Walter Richard Sickert Café Suisse, Dieppe 1914
Walter Sickert wrote to Ethel Sands in 1914 that he had arrived in Dieppe and ‘Of course I have brought a note-book & done some studies already for the café-arcade picture. I think I will do some small oil panels’ (TGA 9125/5, no.150). The letters running up the two left-hand columns read ‘CAFE SUISSE’ and the letters at the top of the column to the right read ‘TELEPHONE’. A sign in the background to the right reads ‘CAFE BAR’ (see TGA 8120/3/1).

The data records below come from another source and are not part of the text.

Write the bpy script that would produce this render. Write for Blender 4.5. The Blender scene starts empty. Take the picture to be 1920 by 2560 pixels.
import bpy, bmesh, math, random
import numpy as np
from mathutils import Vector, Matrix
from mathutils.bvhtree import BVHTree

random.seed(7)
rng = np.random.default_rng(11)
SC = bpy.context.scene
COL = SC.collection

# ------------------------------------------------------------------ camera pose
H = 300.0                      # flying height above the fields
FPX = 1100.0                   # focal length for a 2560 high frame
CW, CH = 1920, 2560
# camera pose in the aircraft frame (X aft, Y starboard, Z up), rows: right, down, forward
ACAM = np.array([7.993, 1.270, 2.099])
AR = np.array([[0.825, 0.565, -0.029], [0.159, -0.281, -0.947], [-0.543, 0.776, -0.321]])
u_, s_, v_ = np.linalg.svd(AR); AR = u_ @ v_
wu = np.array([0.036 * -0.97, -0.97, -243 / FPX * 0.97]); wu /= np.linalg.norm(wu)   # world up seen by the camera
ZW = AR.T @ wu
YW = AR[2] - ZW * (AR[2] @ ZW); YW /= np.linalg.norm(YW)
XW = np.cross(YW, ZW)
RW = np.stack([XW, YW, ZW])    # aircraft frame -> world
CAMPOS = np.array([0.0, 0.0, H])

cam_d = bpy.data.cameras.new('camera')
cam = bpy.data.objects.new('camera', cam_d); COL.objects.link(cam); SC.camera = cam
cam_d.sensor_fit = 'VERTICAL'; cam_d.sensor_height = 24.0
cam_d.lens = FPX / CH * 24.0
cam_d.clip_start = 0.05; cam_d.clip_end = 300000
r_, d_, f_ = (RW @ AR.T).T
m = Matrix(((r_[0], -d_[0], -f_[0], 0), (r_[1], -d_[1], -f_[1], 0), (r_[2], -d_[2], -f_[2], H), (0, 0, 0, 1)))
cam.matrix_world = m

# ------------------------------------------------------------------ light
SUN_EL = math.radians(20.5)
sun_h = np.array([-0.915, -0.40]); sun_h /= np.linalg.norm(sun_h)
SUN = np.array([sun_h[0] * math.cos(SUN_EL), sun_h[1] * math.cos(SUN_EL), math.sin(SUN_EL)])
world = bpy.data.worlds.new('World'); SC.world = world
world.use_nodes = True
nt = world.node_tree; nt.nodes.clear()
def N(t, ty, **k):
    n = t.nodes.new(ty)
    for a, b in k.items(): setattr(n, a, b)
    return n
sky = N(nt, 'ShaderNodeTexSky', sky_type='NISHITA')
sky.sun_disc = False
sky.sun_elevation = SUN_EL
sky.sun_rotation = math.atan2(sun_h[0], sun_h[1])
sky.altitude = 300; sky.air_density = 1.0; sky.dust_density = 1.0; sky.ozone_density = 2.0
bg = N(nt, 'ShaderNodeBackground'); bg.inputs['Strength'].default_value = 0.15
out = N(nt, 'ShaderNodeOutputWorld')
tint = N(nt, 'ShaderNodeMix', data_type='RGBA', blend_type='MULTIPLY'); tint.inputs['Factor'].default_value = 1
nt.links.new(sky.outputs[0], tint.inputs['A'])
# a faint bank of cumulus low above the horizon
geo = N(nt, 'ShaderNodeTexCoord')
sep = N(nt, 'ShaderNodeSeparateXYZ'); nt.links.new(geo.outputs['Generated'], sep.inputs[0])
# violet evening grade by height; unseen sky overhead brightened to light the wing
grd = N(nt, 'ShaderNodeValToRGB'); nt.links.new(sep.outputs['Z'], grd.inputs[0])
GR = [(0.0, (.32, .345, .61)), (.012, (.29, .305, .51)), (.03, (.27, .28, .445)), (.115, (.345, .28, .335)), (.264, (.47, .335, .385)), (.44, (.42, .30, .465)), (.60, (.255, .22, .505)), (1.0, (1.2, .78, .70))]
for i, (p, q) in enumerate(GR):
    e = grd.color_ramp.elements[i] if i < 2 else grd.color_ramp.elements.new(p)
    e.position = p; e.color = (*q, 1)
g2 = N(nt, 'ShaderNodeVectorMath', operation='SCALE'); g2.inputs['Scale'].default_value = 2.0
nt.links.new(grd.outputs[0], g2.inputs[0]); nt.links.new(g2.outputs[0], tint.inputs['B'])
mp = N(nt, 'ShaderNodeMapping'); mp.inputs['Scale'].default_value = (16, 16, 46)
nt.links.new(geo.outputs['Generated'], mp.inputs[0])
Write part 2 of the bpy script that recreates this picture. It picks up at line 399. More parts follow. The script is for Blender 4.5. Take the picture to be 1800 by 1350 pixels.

The study is squared-up and numbered and the back is chalk rubbed for transfer to canvas, most likely for the similar painting of the Café Suisse with the waiter standing in the archway that is in Leeds City Art Gallery. The painting, however, does not include the flags that are on the top left of the drawing or the architectural ornamentation. Related drawings held in Tate Archive are the following: TGA 8120/3/1, TGA 8120/3/11, TGA 8120/3/12, TGA 8120/3/14, TGA 8120/3/15, 8120/3/16 and TGA 8120/3/30. The drawing is referenced in Wendy Baron, Sickert: Paintings and Drawings, New Haven and London 2006, no.440.10.